You, too, can do Extraordinary


Aspiring writers often ask me tips on how to get published. They do this, well meaning enough, while showing me their "completed" manuscript, which they finished writing just yesterday and think is ready to submit to publishers and editors and agents and anyone else in the free world who'll appreciate their exquisite work of art.

My answer: Let me tell you a story.

Last year I got a new kitchen floor. The sample tile was so beautiful, shining like a slice of sunshine there in the store, I couldn't resist. I was was tired of the dull, lifeless, uninspiring tile that had besodded my kitchen for decades. (I don't think besodded is a word, but it should be.) I was ready to wow unsuspecting house guests and awaken every morning to a cheerful, gleaming floor.

But a strange thing happened once we got the tile home and installed on the kitchen floor. Within a few weeks, it began to lose its luster, become boring, quite ordinary. Annoyingly ordinary.
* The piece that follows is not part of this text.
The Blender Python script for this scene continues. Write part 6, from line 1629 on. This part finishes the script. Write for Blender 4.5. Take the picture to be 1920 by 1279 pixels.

Every time I mopped and air dried my new floor - like I always had my old floor - it was dulled even more by dried water spots. I asked around and tried many expensive gadgets, products, and techniques that I'd been told would restore the glow, but nothing worked. I was extremely disappointed that I'd put so much thought, effort, and work into my new floor - which I knew had wonderful potential, for I had witnessed it firsthand - but no one would be able to see it.
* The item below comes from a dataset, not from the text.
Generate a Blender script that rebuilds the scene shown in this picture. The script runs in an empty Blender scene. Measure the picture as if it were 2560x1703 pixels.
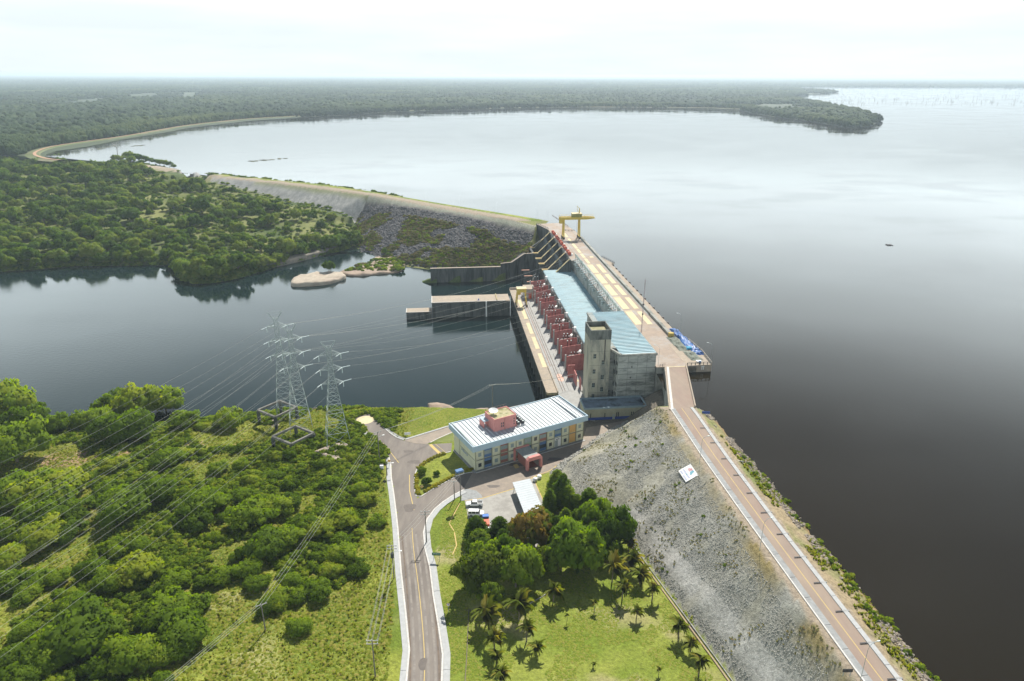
import bpy, bmesh, math, random
import numpy as np
from mathutils import Vector, Matrix, noise as mnoise
from mathutils.geometry import delaunay_2d_cdt, tessellate_polygon

random.seed(7); rng = np.random.default_rng(7)
PI = math.pi
SC = bpy.context.scene
COL = SC.collection

# ------------------------------------------------------------------ camera
F_PX, CAM_Z = 1707.0, 134.0
PITCH = math.atan((851.5 - 187) / F_PX); ROLL = math.radians(0.18)
cam_d = bpy.data.cameras.new('camera'); cam = bpy.data.objects.new('camera', cam_d); COL.objects.link(cam)
cam_d.sensor_width = 36; cam_d.lens = F_PX / 2560 * 36; cam_d.clip_start = 1; cam_d.clip_end = 200000
cam.matrix_world = Matrix.Translation((0, 0, CAM_Z)) @ Matrix.Rotation(PI/2 - PITCH, 4, 'X') @ Matrix.Rotation(ROLL, 4, 'Z')
SC.camera = cam

# ------------------------------------------------------------------ light
SUN_AZ, SUN_EL = math.radians(76), math.radians(49)      # direction towards the sun, math azimuth
sun_d = bpy.data.lights.new('sun', 'SUN'); sun = bpy.data.objects.new('sun', sun_d); COL.objects.link(sun)
sun_d.energy = 5.0; sun_d.angle = math.radians(0.6); sun_d.color = (1.0, 0.95, 0.86)
sv = Vector((math.cos(SUN_AZ)*math.cos(SUN_EL), math.sin(SUN_AZ)*math.cos(SUN_EL), math.sin(SUN_EL)))
sun.rotation_mode = 'QUATERNION'; sun.rotation_quaternion = sv.to_track_quat('Z', 'Y'); sun.location = (0, 0, 300)
world = bpy.data.worlds.new('World'); SC.world = world; world.use_nodes = True
nt = world.node_tree; nt.nodes.clear()
def N(nt, t, **k):
    n = nt.nodes.new(t)
    for a, b in k.items(): setattr(n, a, b)
    return n
sky = N(nt, 'ShaderNodeTexSky', sky_type='NISHITA', sun_disc=False, sun_elevation=SUN_EL, sun_rotation=PI/2 - SUN_AZ,
        altitude=100, air_density=1.0, dust_density=1.0, ozone_density=1.0)
bgA = N(nt, 'ShaderNodeBackground'); bgA.inputs['Strength'].default_value = 0.05
nt.links.new(sky.outputs[0], bgA.inputs[0])
bgB = N(nt, 'ShaderNodeBackground'); bgB.inputs['Color'].default_value = (0.87, 0.965, 0.99, 1); bgB.inputs['Strength'].default_value = 1.0
tc = N(nt, 'ShaderNodeTexCoord'); sep = N(nt, 'ShaderNodeSeparateXYZ'); nt.links.new(tc.outputs['Generated'], sep.inputs[0])
ramp = N(nt, 'ShaderNodeValToRGB'); ramp.color_ramp.interpolation = 'EASE'      # veil of bright tropical cloud, thinning with elevation
e = ramp.color_ramp.elements
e[0].position = 0.0; e[0].color = (0.92, 0.92, 0.92, 1)
e[1].position = 0.56; e[1].color = (0.10, 0.10, 0.10, 1)
el = e.new(0.26); el.color = (0.82, 0.82, 0.82, 1)
nt.links.new(sep.outputs['Z'], ramp.inputs[0])
# soft cloud streaks
mp = N(nt, 'ShaderNodeMapping'); mp.inputs['Scale'].default_value = (2.2, 2.2, 16); nt.links.new(tc.outputs['Generated'], mp.inputs[0])
nz = N(nt, 'ShaderNodeTexNoise'); nz.inputs['Scale'].default_value = 1.6; nz.inputs['Detail'].default_value = 6; nt.links.new(mp.outputs[0], nz.inputs[0])
cr = N(nt, 'ShaderNodeMapRange'); cr.inputs[1].default_value = 0.38; cr.inputs[2].default_value = 0.66; cr.inputs[3].default_value = 2.1; cr.inputs[4].default_value = 2.38
nt.links.new(nz.outputs[0], cr.inputs[0])
glow = N(nt, 'ShaderNodeFloatCurve'); cv = glow.mapping.curves[0]      # brightness of the lit cloud sheet over elevation
for q, (x_, y_) in enumerate(((0,.335),(.07,.36),(.16,.86),(.25,.86),(.36,.56),(.50,.15),(1,.09))):
    if q == 0: cv.points[0].location = (x_, y_)
    elif q == 6: cv.points[-1].location = (x_, y_)
    else: cv.points.new(x_, y_)
glow.mapping.update(); nt.links.new(sep.outputs['Z'], glow.inputs['Value'])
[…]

And then one day, out of sheer desperation (guests were coming soon but the floor needed mopping), I grabbed two old terrycloth towels from my linen closet and donning one on each foot, ice skated around the newly mopped kitchen to speed up the drying process.

Oh. My. Goodness. The tiles gleamed like a newly polished silver tea service. The shine was nearly blinding. Gone was the ordinary. Present was the extraordinary. Big wow! The gorgeous floor I knew was there all along became a show-stopper and immediately caught the attention of every single person who walked in my house from then on.

Manuscripts are a lot like a kitchen floor. Ordinary is fine. Ordinary is functional. Ordinary is what everyone has. It is sufficient enough for you to say, "I've written a book." But it will likely remain unpublished and end up in your bottom right desk drawer, appreciated by no one and gathering dust.

But with a bit more work - okay, a LOT more work - that manuscript can be copy edited, content edited, and rewritten until it's polished and gleaming and extraordinary. Extra-ordinary; above-ordinary. The wow factor will suddenly appear. Your piece will shine brightly enough to attract the attention it deserves and will very likely eventually GET PUBLISHED. 

So take my advice. Have your manuscript professionally edited by a specialist in your genre. Someone who knows how to ice skate in terrycloth booties.